The house at the bottom of Lady Peckett’s Yard, No. 11, was built in the mid 16th century. It is of three storeys with attics and was originally timber-framed with jettied on the south and east sides. The east end of the house has been cut back and the present east end is of modern brick. The south side has been reconstructed in brick and the jetties underbuilt; on the first floor late 17th or 18th century and on the top floor early 19th century. The north elevation was refaced in brick in the late 17th century when a new wing to the north was added, probably by John Peckett.

The north and west elevations facing Lady Peckett’s Yard have a bold brick string-course at the second floor and a heavy timber cornice with scrolled and foliated consoles at the eaves. In the west elevation to the later wing the upper floors have restored casement windows, each of two transomed lights, and every floor also has a blocked oval window with raised brick surround.

The north elevation of the older block is pierced by an open passageway, formerly framed by timber pilasters and entablature, and each of the upper storeys has a window of three transomed lights, the upper part of each centre light being arched.

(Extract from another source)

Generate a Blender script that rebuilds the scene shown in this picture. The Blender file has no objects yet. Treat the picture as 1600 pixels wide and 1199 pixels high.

The interior of the main part of the house has been stripped of partitions and fittings. Drawings of 1917 show 17th century panelling, fireplaces and elaborate overmantels, all now gone. Some of the original framing is exposed, including the dragon-beams necessitated by the jetties on two adjacent sides, to the south and east. The roof is divided into three bays by two trusses with short principals reaching only to the collar. In the north wing is a broad staircase with moulded close strings, square newels, bulbous turned balusters and heavy moulded handrails. The ground floor room is lined with early 18th century panelling in three heights and in the east wall is a semicircular display cupboard with scrolled brackets under the shelves. The fireplace surround has been removed, showing that a 17th century fireplace, 5 feet wide with chamfered brick jambs and arched head, was narrowed to just over 3 feet in the 18th century. On the second floor there is more early 18th century panelling and a fireplace surround of the same period.

This property was acquired by the Trust in 1946. The first floor consists of a hairdresser’s salon and the upper floor, formerly offices, was converted into a flat in 1997.